» Exercise brief:
Starting at the first line of the data, please print exactly those lines through the one that holds "shaker(475, 454, .101, .0265, 'glass", omitting every picture.

[BEGIN Data extract]

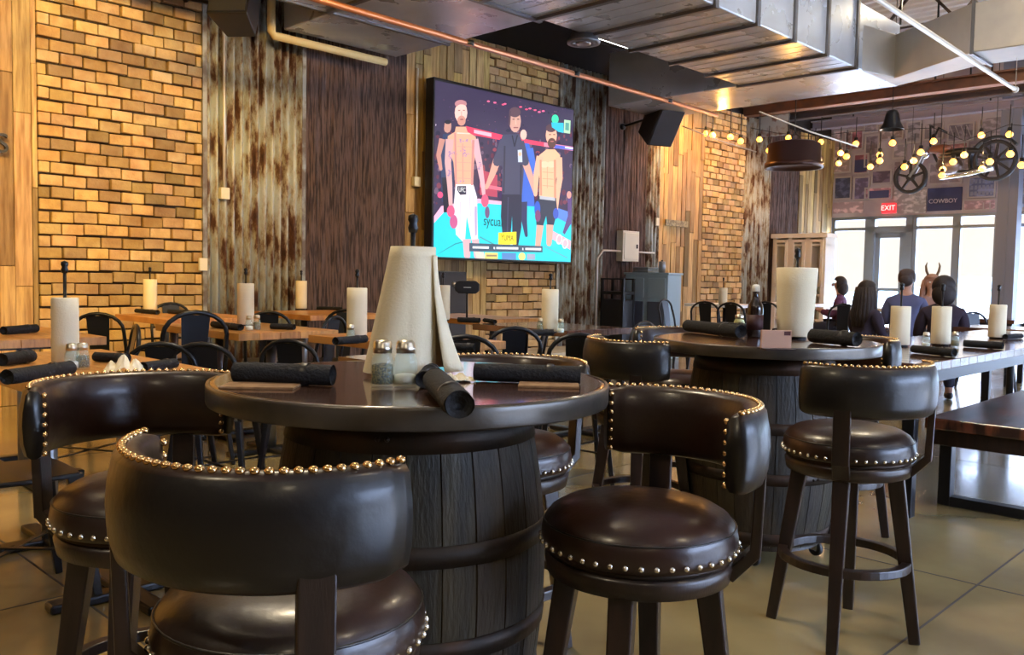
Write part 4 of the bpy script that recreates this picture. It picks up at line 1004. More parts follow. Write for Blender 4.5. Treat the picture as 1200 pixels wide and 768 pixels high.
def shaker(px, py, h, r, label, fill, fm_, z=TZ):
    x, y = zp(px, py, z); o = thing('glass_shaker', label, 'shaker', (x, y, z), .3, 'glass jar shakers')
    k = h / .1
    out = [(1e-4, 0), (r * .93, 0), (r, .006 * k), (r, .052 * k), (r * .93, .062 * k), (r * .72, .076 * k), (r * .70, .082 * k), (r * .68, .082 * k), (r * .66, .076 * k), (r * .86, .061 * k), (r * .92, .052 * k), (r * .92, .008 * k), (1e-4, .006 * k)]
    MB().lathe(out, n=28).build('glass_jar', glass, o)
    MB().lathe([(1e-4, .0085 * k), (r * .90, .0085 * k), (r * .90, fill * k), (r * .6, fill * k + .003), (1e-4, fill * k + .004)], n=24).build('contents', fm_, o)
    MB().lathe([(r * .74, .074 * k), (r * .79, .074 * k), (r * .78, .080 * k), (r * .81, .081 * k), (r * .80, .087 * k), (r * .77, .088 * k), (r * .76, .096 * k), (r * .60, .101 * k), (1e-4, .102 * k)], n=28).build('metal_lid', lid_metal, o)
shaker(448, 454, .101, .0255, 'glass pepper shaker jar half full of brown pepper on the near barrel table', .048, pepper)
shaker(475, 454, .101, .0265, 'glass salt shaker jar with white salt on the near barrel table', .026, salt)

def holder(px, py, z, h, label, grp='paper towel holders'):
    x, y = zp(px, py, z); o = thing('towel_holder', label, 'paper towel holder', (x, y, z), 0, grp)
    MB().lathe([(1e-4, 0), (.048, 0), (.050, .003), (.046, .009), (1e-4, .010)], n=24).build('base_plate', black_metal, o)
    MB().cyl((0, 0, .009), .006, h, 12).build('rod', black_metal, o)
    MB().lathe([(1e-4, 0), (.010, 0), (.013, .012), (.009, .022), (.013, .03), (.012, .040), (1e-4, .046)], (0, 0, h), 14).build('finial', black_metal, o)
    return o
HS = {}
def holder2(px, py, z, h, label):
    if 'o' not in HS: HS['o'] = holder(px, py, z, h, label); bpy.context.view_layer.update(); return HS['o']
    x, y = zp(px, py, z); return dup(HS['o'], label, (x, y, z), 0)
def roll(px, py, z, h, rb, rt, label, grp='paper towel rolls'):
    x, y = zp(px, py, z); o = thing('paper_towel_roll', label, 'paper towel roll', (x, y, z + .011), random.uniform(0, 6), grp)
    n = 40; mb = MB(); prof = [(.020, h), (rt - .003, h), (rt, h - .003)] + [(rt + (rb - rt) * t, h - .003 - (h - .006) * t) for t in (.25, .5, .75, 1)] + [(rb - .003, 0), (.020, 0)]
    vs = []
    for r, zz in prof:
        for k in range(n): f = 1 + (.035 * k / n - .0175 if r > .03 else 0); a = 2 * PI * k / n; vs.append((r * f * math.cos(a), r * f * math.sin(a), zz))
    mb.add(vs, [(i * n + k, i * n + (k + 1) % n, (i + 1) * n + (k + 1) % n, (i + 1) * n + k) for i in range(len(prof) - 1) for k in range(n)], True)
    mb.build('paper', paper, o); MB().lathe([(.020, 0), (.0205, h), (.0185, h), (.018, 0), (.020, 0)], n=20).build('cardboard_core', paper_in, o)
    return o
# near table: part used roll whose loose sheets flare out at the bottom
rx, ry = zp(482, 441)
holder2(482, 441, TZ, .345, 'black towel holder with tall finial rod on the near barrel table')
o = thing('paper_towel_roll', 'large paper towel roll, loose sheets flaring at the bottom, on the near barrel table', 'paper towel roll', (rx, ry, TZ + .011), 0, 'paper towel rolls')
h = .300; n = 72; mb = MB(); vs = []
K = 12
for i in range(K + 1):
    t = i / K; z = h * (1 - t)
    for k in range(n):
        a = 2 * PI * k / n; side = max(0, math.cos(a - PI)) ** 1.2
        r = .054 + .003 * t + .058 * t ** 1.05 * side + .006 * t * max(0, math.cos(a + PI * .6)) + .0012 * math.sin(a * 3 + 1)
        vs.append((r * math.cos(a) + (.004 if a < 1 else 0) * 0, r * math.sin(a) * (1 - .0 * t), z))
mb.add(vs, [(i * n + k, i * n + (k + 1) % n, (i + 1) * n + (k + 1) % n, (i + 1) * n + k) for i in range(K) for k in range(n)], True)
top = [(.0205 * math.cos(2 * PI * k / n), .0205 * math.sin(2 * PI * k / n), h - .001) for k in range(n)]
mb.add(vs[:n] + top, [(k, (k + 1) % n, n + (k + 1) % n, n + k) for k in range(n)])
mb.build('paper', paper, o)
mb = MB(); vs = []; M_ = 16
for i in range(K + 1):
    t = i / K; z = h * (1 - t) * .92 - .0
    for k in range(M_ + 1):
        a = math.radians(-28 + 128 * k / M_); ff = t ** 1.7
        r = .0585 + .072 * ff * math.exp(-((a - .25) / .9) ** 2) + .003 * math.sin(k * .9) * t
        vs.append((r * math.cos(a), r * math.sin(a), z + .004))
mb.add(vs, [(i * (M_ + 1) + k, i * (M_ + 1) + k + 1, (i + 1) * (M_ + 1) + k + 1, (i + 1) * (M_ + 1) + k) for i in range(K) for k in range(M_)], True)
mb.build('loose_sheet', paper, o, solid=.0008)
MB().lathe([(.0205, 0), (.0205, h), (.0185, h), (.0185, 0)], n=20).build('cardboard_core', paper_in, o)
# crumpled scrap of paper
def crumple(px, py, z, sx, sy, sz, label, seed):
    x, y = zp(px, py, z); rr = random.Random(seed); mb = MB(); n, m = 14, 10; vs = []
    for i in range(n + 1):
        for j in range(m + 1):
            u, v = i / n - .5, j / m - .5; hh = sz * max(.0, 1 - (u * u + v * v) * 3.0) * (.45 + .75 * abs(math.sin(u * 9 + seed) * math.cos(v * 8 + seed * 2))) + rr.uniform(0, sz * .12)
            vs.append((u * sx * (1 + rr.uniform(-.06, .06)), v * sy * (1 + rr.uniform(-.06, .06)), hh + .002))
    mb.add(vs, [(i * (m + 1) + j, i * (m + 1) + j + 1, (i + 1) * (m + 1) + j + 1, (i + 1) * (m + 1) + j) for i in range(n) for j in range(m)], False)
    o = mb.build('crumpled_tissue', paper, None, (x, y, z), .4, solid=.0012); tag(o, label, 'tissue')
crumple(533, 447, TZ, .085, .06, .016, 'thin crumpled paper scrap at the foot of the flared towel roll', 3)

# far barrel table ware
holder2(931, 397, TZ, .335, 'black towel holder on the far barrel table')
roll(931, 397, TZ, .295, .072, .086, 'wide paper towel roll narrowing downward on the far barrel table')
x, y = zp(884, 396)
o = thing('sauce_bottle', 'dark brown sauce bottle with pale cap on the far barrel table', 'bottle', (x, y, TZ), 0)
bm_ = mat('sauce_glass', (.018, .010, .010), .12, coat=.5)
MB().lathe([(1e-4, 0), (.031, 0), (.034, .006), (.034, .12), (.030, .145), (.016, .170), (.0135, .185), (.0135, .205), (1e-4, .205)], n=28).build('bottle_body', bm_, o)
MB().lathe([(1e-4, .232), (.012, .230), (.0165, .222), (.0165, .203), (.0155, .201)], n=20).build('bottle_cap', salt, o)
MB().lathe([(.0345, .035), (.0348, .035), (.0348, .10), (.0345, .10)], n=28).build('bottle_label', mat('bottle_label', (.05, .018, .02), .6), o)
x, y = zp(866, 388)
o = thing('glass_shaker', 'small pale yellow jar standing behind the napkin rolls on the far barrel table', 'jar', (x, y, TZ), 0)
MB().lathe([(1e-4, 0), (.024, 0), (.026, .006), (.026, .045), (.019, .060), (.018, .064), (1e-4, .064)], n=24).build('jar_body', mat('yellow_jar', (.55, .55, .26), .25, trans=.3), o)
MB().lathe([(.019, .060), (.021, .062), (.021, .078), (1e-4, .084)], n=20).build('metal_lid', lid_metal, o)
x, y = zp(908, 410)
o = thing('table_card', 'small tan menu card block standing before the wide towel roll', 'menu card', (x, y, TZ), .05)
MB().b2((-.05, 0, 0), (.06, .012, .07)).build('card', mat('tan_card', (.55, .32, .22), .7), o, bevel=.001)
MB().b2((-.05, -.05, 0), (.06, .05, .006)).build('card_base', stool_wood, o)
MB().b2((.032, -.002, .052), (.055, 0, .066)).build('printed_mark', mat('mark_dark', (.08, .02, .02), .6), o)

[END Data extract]

» Correct output:
Write part 4 of the bpy script that recreates this picture. It picks up at line 1004. More parts follow. Write for Blender 4.5. Treat the picture as 1200 pixels wide and 768 pixels high.
def shaker(px, py, h, r, label, fill, fm_, z=TZ):
    x, y = zp(px, py, z); o = thing('glass_shaker', label, 'shaker', (x, y, z), .3, 'glass jar shakers')
    k = h / .1
    out = [(1e-4, 0), (r * .93, 0), (r, .006 * k), (r, .052 * k), (r * .93, .062 * k), (r * .72, .076 * k), (r * .70, .082 * k), (r * .68, .082 * k), (r * .66, .076 * k), (r * .86, .061 * k), (r * .92, .052 * k), (r * .92, .008 * k), (1e-4, .006 * k)]
    MB().lathe(out, n=28).build('glass_jar', glass, o)
    MB().lathe([(1e-4, .0085 * k), (r * .90, .0085 * k), (r * .90, fill * k), (r * .6, fill * k + .003), (1e-4, fill * k + .004)], n=24).build('contents', fm_, o)
    MB().lathe([(r * .74, .074 * k), (r * .79, .074 * k), (r * .78, .080 * k), (r * .81, .081 * k), (r * .80, .087 * k), (r * .77, .088 * k), (r * .76, .096 * k), (r * .60, .101 * k), (1e-4, .102 * k)], n=28).build('metal_lid', lid_metal, o)
shaker(448, 454, .101, .0255, 'glass pepper shaker jar half full of brown pepper on the near barrel table', .048, pepper)
shaker(475, 454, .101, .0265, 'glass salt shaker jar with white salt on the near barrel table', .026, salt)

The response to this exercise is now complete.